I wish I could say it gets easier. News flash: life is hard. And the closer you get to Christ, the harder it will become, the deeper He will call us, the more struggling He will entrust to us. And yet, how much greater is the joy that will come with it, how much stronger is the fire of purpose leading us ever forward to Paradise. How great will eternity be for us, how beautiful is the promise made by He who will never break His promises.

And for those who simply need a little encouragement: God walks with you in your suffering. He weeps with you as you cry, feels your pain as you fall. To get back up again, to struggle forward again on this rocky road of reality with praise on your lips and faith in your heart, brings untold joy to the Heart Who gave you life.

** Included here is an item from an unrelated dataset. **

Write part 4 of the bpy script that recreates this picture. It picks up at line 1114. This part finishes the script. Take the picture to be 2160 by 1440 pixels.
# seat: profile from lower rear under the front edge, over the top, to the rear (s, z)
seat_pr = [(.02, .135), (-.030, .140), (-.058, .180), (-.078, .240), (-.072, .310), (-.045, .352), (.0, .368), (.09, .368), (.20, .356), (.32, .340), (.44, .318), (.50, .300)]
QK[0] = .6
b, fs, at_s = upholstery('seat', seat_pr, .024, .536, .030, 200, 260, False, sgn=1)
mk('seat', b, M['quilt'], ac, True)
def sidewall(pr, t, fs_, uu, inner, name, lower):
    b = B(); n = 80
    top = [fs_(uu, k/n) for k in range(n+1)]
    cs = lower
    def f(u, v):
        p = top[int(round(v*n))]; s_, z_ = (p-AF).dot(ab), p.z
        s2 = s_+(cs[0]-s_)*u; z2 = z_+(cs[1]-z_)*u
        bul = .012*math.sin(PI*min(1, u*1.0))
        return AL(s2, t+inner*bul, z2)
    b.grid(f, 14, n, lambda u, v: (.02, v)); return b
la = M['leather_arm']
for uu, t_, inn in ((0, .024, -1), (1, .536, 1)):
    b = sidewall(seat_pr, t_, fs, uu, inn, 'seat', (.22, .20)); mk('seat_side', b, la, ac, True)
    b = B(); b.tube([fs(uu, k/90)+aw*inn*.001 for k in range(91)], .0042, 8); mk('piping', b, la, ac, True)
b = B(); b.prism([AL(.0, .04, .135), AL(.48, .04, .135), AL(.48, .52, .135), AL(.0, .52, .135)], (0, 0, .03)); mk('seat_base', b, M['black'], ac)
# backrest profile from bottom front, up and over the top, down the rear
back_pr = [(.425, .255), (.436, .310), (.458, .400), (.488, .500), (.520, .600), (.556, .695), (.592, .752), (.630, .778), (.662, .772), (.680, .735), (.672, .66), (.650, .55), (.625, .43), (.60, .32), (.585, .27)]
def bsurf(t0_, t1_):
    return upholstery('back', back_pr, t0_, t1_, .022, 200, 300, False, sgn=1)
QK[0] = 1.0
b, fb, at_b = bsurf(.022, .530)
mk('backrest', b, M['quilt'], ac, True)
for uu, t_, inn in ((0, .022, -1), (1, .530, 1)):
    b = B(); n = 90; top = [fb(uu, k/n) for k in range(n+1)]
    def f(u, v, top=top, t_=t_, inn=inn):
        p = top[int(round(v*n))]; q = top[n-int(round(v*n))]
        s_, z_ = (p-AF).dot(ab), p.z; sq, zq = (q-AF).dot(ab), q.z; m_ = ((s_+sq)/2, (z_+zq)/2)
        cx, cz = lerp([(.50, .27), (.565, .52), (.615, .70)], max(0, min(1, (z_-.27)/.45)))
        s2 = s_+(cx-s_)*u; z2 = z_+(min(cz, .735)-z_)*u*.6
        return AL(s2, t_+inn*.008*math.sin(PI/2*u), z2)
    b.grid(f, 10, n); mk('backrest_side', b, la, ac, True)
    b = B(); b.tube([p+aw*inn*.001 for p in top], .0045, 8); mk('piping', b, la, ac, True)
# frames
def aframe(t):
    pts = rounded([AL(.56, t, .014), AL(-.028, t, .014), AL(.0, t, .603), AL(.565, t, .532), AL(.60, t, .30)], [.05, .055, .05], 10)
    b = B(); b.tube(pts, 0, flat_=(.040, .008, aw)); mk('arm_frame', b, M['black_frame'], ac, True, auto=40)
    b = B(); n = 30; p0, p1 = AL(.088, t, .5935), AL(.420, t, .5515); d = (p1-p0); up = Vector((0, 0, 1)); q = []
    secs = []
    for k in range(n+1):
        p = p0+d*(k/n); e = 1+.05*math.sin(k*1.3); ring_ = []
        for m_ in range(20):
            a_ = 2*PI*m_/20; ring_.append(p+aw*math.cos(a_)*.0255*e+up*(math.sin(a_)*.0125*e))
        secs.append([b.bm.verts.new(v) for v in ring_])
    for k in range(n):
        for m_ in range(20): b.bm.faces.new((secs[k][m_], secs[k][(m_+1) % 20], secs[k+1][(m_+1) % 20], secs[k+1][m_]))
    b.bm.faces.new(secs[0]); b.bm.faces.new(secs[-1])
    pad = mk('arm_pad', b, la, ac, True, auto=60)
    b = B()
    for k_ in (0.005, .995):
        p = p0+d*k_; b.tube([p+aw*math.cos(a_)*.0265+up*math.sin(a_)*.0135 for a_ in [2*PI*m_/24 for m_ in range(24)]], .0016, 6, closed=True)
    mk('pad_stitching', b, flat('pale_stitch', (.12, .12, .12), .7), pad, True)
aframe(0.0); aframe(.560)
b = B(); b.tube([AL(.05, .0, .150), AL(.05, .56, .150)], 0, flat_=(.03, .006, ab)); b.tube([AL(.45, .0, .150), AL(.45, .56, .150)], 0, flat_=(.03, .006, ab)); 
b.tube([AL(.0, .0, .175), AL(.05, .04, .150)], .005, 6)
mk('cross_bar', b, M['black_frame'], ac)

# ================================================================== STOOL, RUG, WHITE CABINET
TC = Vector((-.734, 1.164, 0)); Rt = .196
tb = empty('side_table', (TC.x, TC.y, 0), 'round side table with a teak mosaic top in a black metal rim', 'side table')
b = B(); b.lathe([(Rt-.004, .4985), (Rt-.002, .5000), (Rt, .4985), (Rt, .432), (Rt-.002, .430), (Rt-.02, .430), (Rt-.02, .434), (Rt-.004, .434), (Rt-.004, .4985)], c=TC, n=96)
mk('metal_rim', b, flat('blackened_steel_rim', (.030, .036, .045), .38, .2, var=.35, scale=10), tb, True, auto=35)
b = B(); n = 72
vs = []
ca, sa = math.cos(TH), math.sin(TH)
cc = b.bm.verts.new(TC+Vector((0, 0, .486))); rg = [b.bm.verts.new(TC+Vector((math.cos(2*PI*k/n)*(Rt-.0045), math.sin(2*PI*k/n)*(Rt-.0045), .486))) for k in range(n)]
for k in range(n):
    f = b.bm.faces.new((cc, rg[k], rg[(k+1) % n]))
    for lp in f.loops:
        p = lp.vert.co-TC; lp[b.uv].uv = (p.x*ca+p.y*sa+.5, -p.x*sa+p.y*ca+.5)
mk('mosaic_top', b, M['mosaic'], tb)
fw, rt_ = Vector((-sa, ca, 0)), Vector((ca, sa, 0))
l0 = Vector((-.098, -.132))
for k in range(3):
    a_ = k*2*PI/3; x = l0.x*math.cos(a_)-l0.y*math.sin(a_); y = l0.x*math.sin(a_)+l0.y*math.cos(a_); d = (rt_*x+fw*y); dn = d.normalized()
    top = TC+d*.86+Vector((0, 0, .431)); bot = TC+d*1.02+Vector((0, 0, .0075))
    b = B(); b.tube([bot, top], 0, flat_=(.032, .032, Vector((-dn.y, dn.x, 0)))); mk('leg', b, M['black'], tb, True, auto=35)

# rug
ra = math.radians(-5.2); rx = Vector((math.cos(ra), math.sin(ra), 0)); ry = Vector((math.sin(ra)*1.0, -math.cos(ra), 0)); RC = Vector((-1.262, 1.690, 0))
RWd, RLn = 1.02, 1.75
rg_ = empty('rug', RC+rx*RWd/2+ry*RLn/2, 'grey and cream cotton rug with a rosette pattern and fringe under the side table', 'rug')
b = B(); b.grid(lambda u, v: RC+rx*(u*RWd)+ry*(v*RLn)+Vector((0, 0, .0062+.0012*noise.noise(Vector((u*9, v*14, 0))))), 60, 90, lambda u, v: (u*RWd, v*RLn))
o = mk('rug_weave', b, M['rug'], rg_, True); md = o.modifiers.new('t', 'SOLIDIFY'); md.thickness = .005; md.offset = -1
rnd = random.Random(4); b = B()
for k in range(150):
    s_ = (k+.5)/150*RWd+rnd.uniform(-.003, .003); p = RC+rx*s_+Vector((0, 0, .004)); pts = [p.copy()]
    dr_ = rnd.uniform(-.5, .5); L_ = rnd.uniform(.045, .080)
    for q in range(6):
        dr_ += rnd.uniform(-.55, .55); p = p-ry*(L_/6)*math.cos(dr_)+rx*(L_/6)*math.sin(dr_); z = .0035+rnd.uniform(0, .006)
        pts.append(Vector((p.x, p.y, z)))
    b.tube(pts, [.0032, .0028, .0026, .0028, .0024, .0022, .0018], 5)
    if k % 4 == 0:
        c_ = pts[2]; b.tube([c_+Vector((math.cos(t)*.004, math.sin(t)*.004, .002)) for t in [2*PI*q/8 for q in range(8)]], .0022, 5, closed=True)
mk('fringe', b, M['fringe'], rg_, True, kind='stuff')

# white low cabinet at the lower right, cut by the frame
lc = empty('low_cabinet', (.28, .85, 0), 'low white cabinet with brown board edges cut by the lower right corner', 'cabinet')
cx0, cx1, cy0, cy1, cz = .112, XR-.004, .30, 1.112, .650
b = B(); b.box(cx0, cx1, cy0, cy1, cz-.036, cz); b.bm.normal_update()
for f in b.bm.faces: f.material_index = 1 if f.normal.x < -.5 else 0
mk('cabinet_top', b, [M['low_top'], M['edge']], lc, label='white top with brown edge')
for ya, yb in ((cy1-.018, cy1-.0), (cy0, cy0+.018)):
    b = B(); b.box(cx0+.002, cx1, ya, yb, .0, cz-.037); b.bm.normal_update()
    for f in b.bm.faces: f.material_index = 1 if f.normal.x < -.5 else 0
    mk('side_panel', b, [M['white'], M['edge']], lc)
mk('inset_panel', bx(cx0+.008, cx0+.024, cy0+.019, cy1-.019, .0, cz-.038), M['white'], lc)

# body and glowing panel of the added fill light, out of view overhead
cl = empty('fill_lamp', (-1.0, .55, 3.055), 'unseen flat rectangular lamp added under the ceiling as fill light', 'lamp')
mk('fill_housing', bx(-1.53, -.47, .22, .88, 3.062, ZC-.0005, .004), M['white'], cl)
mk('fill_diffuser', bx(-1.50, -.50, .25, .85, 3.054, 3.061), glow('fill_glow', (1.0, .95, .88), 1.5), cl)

And just beyond the twilight is the promise of a rising sun that will drive away all doubt, eradicate all pain, dry away all tears.

Hope in the Lord, for the sun will rise.

(Credit due to my good friend Joe, for giving me the quote and, more importantly, the friendship that has brought me to this understanding)

Posted on February 10, 2013, in Insights and tagged , , , . Bookmark the permalink. 3 Comments.

  1. Beautiful. Simply beautiful. Thank you for this.

  2. This is excellent.

    And I have to say this. I do not know if I am arrogant or unfeeling or distant, but I know I’m right. It gets easier. It does. The farther you progress in Love, the longer you walk down that hard, stained road, the more the joy of God sings within you, not in spite of pain, but with increased volume at each fresh blow. If you can, let that be a comfort to you. The pain increases, but it also gets easier to bear.

    • It’s not at all arrogant of you. As I said, I don’t know everything about this, I’m still in the middle of many of my struggles. Indeed, the love of God is what drives me further on, and this is indeed a comfort to hear.